___ Source excerpt
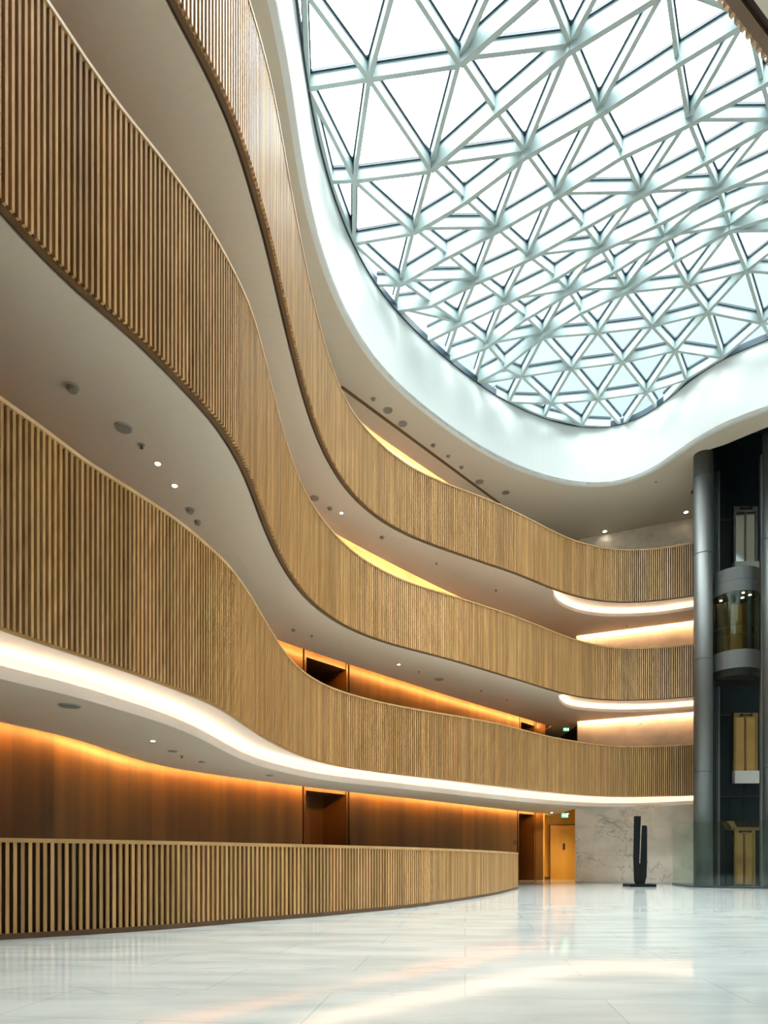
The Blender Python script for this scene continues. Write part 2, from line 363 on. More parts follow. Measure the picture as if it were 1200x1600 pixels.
wall_ribbon('wall_left_ground', by_x(wall0c, -1e5, 475), -1, H1S+.3, M['panel'])
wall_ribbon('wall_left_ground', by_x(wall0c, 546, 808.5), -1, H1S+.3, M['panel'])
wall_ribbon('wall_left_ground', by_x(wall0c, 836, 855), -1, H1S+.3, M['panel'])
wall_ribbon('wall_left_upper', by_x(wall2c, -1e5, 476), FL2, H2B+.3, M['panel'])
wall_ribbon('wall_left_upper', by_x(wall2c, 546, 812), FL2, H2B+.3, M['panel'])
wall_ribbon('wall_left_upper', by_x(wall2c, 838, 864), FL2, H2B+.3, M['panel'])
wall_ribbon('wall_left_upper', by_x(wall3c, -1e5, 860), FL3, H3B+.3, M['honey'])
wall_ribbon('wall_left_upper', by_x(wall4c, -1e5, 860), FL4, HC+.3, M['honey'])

def recess(a, x0, x1, depth, h0, h1, m, name):
    """side walls, back and top of an opening cut in a curved wall"""
    s = by_x(a, x0, x1); p0, p1 = s[0], s[-1]; t = (p1-p0)/np.linalg.norm(p1-p0); n_ = np.array([-t[1], t[0]])
    q0, q1 = p0+n_*depth, p1+n_*depth; mb = MB()
    for u, v in ((p0, q0), (q0, q1), (q1, p1)):
        mb.beam((u[0], u[1], Z(h0)), (v[0], v[1], Z(h0)), .08, 0, h1-h0, (.75, .72, .7))
    mid = (p0+p1+q0+q1)/4; hs_ = H1S if h0 < 0 else H2B
    mb.box((mid[0]+n_[0]*.03, mid[1]+n_[1]*.03, Z(hs_)+.12), (np.linalg.norm(p1-p0), depth, .36), math.atan2(t[1], t[0]), (.75, .72, .7))
    return struct(mb.build(name, m)), p0, p1, q0, q1, t, n_
rc, p0, p1, q0, q1, t_, n_ = recess(wall0c, 475, 546, 1.2, -1, H1S+.05, M['panel'], 'wall_recess')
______
Your goal> In the listing above, find the line containing "476), FL2, H2B+.3, M['panel'])" and please quote exactly that line through the last one, and no other lines.

Response to the exercise>
wall_ribbon('wall_left_upper', by_x(wall2c, -1e5, 476), FL2, H2B+.3, M['panel'])
wall_ribbon('wall_left_upper', by_x(wall2c, 546, 812), FL2, H2B+.3, M['panel'])
wall_ribbon('wall_left_upper', by_x(wall2c, 838, 864), FL2, H2B+.3, M['panel'])
wall_ribbon('wall_left_upper', by_x(wall3c, -1e5, 860), FL3, H3B+.3, M['honey'])
wall_ribbon('wall_left_upper', by_x(wall4c, -1e5, 860), FL4, HC+.3, M['honey'])

def recess(a, x0, x1, depth, h0, h1, m, name):
    """side walls, back and top of an opening cut in a curved wall"""
    s = by_x(a, x0, x1); p0, p1 = s[0], s[-1]; t = (p1-p0)/np.linalg.norm(p1-p0); n_ = np.array([-t[1], t[0]])
    q0, q1 = p0+n_*depth, p1+n_*depth; mb = MB()
    for u, v in ((p0, q0), (q0, q1), (q1, p1)):
        mb.beam((u[0], u[1], Z(h0)), (v[0], v[1], Z(h0)), .08, 0, h1-h0, (.75, .72, .7))
    mid = (p0+p1+q0+q1)/4; hs_ = H1S if h0 < 0 else H2B
    mb.box((mid[0]+n_[0]*.03, mid[1]+n_[1]*.03, Z(hs_)+.12), (np.linalg.norm(p1-p0), depth, .36), math.atan2(t[1], t[0]), (.75, .72, .7))
    return struct(mb.build(name, m)), p0, p1, q0, q1, t, n_
rc, p0, p1, q0, q1, t_, n_ = recess(wall0c, 475, 546, 1.2, -1, H1S+.05, M['panel'], 'wall_recess')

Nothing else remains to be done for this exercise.